*** Supplied information

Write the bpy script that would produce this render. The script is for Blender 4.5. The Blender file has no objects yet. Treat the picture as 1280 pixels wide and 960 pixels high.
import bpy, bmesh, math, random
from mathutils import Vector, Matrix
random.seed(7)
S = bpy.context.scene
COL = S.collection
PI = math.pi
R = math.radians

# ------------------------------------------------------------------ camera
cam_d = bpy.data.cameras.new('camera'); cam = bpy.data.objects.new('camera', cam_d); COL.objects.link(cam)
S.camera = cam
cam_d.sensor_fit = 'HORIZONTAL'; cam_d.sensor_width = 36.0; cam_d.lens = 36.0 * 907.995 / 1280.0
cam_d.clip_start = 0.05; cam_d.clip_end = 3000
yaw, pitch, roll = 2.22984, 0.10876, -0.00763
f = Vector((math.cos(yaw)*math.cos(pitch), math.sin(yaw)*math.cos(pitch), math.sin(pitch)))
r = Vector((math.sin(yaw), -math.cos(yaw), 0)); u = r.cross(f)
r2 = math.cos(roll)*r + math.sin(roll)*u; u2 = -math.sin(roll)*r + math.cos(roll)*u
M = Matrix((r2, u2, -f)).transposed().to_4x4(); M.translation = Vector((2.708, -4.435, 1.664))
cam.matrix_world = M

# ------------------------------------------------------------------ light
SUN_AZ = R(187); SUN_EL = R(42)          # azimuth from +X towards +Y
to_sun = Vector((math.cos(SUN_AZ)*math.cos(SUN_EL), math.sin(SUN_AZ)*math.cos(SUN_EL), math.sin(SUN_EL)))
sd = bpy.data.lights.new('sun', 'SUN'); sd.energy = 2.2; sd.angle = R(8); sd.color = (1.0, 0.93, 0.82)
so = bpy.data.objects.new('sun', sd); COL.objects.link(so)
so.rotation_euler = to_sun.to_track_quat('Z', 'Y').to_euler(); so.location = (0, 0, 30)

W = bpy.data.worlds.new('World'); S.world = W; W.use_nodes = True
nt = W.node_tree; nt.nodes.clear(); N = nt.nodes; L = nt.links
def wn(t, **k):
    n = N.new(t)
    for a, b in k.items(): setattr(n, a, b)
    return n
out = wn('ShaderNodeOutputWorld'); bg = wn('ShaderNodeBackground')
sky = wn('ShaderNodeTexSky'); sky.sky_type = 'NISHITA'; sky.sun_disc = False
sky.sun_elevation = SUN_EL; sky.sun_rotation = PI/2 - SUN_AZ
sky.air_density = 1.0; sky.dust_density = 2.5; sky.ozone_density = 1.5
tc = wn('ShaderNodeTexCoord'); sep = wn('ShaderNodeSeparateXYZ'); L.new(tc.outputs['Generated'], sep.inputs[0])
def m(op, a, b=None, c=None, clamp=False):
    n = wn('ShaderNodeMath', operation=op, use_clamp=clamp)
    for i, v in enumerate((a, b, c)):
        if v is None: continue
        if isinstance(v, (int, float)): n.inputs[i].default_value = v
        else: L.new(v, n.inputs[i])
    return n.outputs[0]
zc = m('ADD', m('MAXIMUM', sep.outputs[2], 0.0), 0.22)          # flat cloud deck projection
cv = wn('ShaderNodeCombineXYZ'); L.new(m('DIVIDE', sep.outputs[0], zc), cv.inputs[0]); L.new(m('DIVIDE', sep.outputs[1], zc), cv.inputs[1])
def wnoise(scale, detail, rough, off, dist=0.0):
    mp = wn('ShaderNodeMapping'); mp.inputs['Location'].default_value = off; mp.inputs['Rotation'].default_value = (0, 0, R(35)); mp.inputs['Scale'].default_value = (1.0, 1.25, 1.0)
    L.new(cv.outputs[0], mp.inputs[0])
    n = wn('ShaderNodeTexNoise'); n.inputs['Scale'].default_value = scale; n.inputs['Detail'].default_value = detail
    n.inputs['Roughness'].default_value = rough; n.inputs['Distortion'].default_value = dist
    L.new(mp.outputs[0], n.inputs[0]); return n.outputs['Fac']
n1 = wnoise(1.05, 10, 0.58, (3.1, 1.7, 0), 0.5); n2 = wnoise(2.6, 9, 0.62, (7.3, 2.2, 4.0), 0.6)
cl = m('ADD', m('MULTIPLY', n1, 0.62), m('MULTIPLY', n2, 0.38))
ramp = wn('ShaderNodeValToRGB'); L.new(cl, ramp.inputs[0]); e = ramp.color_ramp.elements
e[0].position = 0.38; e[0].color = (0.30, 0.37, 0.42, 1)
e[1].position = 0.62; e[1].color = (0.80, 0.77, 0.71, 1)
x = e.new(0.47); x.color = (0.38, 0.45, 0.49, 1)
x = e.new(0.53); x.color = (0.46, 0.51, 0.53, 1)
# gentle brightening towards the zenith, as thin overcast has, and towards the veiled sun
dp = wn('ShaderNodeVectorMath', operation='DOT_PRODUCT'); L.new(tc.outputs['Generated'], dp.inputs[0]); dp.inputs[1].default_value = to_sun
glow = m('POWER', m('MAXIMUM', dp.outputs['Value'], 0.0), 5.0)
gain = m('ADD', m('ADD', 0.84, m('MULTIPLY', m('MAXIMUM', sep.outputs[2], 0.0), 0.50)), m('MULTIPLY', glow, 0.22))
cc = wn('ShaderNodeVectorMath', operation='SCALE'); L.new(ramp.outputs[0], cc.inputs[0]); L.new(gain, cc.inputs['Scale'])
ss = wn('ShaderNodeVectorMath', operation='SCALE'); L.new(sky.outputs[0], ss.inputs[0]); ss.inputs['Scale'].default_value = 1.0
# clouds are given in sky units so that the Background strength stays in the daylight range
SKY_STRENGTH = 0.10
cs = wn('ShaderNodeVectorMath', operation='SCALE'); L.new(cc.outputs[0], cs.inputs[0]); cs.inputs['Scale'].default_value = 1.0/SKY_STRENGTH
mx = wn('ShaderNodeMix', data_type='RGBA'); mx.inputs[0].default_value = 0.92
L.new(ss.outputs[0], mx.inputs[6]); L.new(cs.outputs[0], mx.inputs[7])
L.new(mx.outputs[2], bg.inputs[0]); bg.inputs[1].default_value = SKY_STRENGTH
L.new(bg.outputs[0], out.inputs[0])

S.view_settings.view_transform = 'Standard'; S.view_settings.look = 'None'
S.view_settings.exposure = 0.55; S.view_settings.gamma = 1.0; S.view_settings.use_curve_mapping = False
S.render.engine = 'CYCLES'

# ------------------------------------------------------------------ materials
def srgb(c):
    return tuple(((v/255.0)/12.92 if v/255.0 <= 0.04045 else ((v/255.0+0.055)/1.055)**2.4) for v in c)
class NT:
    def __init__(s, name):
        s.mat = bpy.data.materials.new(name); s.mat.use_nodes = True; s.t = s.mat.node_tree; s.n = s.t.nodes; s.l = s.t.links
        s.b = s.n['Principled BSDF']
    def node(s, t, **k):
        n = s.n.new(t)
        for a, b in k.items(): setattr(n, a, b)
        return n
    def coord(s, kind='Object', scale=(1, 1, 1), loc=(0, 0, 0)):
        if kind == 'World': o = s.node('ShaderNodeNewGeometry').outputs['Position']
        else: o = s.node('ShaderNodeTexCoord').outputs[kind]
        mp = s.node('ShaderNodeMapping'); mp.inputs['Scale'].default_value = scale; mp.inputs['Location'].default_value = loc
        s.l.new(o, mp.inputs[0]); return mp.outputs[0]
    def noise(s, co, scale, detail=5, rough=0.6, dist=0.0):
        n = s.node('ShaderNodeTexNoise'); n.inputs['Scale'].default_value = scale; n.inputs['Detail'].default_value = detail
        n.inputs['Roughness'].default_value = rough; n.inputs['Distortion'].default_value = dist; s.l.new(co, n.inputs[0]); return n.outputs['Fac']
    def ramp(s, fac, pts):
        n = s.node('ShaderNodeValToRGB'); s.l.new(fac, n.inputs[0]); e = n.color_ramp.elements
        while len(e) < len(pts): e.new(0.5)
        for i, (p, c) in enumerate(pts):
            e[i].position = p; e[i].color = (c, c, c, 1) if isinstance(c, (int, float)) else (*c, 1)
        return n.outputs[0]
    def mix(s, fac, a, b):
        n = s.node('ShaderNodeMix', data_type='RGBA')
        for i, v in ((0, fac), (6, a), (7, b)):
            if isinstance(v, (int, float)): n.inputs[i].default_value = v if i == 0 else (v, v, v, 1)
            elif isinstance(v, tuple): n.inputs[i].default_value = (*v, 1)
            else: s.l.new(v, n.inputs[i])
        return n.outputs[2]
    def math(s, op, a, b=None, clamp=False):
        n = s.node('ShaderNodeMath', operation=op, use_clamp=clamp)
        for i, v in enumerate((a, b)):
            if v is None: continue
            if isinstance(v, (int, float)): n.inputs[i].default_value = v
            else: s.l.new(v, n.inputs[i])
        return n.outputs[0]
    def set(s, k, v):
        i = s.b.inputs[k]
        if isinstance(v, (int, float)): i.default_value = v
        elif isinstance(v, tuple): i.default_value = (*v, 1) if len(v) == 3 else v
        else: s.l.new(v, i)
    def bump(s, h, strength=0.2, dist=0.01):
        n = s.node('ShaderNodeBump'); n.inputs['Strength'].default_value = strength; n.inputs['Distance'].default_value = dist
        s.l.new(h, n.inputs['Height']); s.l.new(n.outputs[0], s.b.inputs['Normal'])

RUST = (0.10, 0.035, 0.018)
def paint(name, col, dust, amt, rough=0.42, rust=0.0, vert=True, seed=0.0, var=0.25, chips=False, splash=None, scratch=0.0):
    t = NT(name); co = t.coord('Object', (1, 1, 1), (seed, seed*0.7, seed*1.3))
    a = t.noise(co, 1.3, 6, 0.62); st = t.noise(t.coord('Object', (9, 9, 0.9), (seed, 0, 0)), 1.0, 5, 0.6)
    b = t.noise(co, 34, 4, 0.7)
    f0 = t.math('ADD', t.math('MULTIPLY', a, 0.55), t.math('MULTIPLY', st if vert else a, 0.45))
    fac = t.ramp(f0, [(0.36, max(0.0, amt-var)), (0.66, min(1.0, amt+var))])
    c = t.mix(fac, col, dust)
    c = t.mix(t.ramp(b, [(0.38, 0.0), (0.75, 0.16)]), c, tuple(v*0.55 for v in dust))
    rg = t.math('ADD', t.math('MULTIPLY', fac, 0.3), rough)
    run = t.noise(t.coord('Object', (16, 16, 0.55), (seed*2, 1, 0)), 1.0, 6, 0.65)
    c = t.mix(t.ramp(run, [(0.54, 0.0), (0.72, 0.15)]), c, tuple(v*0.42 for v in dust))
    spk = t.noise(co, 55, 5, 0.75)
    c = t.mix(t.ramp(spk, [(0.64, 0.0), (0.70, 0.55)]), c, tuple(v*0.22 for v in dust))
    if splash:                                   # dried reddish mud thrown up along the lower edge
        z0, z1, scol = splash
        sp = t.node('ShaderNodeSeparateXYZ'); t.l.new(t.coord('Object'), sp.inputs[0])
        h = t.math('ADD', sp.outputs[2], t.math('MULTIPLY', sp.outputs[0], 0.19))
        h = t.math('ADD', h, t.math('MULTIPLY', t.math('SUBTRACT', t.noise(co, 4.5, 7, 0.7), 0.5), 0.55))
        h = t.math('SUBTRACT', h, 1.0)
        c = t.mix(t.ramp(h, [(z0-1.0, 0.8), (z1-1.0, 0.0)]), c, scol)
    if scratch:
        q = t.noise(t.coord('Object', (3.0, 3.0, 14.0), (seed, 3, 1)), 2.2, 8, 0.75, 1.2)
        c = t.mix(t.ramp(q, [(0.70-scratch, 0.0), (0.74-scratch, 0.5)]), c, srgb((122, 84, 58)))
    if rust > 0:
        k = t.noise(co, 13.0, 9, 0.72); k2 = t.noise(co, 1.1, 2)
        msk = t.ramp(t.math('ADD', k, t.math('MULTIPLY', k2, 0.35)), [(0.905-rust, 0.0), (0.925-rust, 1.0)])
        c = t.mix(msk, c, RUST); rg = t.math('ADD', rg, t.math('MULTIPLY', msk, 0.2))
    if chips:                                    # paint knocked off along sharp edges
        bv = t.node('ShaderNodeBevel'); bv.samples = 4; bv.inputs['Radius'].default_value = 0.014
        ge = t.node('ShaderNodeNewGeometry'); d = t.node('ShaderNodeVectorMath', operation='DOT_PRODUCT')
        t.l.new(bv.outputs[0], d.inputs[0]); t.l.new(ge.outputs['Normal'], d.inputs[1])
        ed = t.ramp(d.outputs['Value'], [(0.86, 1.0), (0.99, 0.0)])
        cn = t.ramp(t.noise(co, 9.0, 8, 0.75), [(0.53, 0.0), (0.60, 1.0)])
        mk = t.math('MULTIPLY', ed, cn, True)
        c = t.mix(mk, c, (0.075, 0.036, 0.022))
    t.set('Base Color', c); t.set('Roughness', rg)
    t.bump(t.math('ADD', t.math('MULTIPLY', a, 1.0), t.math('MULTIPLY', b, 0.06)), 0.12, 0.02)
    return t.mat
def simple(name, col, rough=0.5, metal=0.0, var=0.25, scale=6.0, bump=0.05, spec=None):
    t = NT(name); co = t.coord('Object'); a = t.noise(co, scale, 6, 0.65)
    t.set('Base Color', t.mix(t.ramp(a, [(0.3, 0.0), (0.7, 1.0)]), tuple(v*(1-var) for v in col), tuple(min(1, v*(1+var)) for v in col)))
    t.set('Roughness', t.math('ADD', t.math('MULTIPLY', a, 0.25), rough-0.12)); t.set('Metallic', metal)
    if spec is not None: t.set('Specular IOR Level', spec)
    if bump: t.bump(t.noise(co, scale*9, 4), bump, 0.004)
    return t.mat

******

Job
Everything from the first line of the data through the line containing "R = math.radians" should be echoed exactly. Add nothing.

Expected answer
Write the bpy script that would produce this render. The script is for Blender 4.5. The Blender file has no objects yet. Treat the picture as 1280 pixels wide and 960 pixels high.
import bpy, bmesh, math, random
from mathutils import Vector, Matrix
random.seed(7)
S = bpy.context.scene
COL = S.collection
PI = math.pi
R = math.radians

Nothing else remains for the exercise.